Mexican Style Braised Beans & Pork

I have always been intrigued by Mexican food. The same way that Indian food remains mysterious for many people just because it’s so diverse, I feel Mexican food is something that one can spend a lifetime studying. I consider myself lucky that we have the opportunity to try out different flavours of this colourful cuisine living in California. Of course, a lot of it is in no way a hundred percent authentic but if it gives me even a glimpse of what the real thing would be like, I am happy for now.

mexican bean stew

We discovered ‘Mi Pueblo’, a very popular supermarket chain catering exclusively to Mexican cuisine. On our first visit there, I picked up some lovely dried poblano (ancho) chillies and a packet of spicy Mexican chilli powder. Ever since, I’ve been looking for ways to use these lovely ingredients. The idea was to cook up a batch of beans with these spices and use it along side a meat dish. That’s when I thought, why not put in both the meat and the beans together in one pot and see what happens. The result – a pot of slowly cooked beans and pork with a smoky flavour from the dried chillies and paprika. The meat was so tender that it fell apart at a mere touch while the beans were pillowy and soft.

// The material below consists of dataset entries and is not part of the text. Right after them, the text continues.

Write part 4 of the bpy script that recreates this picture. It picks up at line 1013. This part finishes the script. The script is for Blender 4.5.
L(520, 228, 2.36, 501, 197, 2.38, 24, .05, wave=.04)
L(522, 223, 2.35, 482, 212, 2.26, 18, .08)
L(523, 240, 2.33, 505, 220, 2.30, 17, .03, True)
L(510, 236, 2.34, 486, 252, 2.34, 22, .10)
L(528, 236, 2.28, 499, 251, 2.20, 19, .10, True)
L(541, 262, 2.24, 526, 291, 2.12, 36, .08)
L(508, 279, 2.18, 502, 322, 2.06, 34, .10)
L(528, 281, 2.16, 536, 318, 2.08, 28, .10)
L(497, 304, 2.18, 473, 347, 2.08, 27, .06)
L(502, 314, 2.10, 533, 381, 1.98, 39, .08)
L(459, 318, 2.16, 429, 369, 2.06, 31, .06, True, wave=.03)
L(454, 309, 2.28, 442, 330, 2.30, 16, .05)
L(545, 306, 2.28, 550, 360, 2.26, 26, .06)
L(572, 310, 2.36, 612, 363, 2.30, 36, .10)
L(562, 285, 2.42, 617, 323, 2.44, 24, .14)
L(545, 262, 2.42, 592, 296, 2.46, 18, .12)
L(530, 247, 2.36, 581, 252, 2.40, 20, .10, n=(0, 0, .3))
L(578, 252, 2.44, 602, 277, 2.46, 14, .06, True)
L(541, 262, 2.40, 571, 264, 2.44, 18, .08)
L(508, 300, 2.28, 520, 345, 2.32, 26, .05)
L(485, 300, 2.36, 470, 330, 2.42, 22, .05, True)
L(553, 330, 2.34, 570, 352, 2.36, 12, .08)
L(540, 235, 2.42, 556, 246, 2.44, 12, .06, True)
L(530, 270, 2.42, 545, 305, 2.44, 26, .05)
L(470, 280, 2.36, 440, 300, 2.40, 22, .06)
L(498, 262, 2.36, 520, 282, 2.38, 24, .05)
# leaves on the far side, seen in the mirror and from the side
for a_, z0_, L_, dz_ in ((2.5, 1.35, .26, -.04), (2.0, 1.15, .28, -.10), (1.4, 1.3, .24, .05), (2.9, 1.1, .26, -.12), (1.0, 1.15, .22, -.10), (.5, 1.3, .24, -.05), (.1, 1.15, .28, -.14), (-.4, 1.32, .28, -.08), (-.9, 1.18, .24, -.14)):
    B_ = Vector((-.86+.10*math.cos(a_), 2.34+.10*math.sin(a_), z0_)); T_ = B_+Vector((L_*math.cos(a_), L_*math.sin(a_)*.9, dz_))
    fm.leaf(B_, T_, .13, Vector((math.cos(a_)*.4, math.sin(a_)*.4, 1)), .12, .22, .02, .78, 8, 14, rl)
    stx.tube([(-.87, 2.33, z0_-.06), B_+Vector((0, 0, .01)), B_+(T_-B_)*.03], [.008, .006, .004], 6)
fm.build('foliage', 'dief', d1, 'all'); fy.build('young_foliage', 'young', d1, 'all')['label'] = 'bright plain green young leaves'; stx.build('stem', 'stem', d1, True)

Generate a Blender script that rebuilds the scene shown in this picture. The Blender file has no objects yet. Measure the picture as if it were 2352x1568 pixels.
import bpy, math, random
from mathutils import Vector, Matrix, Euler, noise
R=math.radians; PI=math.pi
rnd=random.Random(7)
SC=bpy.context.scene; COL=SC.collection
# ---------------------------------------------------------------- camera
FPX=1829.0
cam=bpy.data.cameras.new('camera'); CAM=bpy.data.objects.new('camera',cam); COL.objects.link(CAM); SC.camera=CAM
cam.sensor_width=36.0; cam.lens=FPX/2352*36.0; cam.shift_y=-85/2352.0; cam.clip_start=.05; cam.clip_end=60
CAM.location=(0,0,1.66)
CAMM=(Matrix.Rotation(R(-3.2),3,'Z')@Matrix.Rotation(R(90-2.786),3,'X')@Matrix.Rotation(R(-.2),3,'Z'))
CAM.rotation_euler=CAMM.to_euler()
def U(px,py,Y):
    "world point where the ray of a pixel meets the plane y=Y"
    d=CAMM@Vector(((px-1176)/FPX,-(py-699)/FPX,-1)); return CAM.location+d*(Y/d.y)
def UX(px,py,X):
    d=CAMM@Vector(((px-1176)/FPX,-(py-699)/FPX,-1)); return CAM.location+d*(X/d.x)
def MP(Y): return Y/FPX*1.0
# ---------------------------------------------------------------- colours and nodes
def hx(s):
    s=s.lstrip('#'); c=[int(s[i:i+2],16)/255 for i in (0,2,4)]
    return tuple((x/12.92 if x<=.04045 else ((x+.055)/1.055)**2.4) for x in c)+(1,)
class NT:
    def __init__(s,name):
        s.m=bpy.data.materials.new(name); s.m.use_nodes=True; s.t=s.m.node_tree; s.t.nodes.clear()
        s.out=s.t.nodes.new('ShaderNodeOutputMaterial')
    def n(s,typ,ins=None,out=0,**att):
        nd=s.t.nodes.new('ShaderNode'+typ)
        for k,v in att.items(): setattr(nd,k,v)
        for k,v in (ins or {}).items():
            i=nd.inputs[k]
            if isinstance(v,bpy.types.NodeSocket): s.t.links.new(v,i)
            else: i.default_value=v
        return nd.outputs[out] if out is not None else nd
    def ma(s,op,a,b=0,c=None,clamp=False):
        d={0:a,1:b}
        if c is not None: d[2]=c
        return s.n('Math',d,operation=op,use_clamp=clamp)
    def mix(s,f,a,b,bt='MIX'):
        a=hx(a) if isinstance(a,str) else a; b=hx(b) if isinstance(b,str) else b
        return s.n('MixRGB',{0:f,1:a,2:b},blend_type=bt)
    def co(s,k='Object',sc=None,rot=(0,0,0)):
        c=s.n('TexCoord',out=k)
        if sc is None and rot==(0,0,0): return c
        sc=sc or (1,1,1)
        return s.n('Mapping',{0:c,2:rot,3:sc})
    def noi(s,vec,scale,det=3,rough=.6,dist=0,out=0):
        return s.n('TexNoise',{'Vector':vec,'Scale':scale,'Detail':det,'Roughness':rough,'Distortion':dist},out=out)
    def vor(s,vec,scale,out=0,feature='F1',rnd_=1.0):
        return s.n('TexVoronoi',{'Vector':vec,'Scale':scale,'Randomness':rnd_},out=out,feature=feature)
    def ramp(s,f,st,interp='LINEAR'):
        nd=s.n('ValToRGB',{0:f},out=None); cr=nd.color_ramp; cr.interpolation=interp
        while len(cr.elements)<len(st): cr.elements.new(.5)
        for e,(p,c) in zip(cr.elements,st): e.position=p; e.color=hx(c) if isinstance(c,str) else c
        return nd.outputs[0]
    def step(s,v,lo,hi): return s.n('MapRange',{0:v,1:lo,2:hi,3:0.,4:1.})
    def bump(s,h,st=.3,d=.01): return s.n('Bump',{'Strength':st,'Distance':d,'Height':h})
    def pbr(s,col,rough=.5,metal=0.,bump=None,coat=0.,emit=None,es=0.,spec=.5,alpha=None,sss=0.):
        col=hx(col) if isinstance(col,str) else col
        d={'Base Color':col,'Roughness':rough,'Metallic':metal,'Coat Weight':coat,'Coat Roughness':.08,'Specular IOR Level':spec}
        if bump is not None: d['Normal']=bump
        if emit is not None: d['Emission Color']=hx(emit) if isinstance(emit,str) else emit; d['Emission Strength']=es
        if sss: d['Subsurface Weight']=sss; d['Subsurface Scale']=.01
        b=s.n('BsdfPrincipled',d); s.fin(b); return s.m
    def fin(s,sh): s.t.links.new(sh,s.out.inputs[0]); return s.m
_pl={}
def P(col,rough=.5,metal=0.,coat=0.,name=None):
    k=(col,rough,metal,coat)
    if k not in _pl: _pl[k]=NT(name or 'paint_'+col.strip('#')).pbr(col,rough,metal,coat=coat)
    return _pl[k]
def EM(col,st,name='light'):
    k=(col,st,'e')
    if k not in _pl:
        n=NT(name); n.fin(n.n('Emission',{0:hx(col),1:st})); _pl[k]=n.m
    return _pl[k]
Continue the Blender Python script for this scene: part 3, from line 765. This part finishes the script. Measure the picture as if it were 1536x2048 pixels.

A perfect accompaniment to each other and a great dish to feed a crowd.

mexican beans and pork

dry pinto beans

Mexican Style Braised Beans & Pork

Ingredients (serves 5-6 generously)

3-4 tbsp vegetable or sunflower oil

1 medium red onion diced

2-3 garlic cloves peeled

3 dried ancho  chillies first softened by placing them in hot water for 15-20 minutes and then finely chopped

1 tsp smoked paprika powder

1/2 tsp hot chilli powder

3 medium tomatoes diced

about 600g/1.5lbs boneless pork shoulder cut into large chunks

about 450g/1lb dry pinto beans

salt to taste

Method

Heat the oil in a heavy bottomed casserole dish on medium-high heat. Add the onion and garlic. Saute for a few minutes until the onion is soft. Add the ancho chillies, smoked paprika and hot chilli powder. Cook this for a couple of minutes and then add the pork. Let the meat brown a bit and then add the tomatoes to the pan. Add the pinto beans and stir it all together. Pour enough water to cover the beans and meat completely. You may also use stock instead of water for added flavour. I did not season with salt at this stage as, apparently, this can make the beans go tough.

how to cook pinto beans

beans and pork dish

Bring it to a boil, lower the heat to a simmer and cover with a tight lid. Let it cook on low heat for about 2 hours. Check occasionally to see if there’s enough liquid in the pan. After 2 hours, remove the lid, pick out the pieces of meat and set aside on a plate. If there is a lot of liquid still left at this stage, you can increase the heat to let this bubble away. Using a potato masher, mash the beans just a little. Shred the meat using two forks and add it back to the pot. Season with salt.

mexican braised pork

I served this topped with a dollop of sour cream and fresh coriander leaves. I found later that a squirt of fresh lemon juice and some salsa added more zing to my bowl of beans and pork. Serve it with tortillas or rice or even bread and you’ll have one winner on your hands.

braised pork stew

It’s a dish that will warm you on a cold winter’s evening. Perfect for when you have a few friends around, comforting and nourishing at the same time. Enjoy!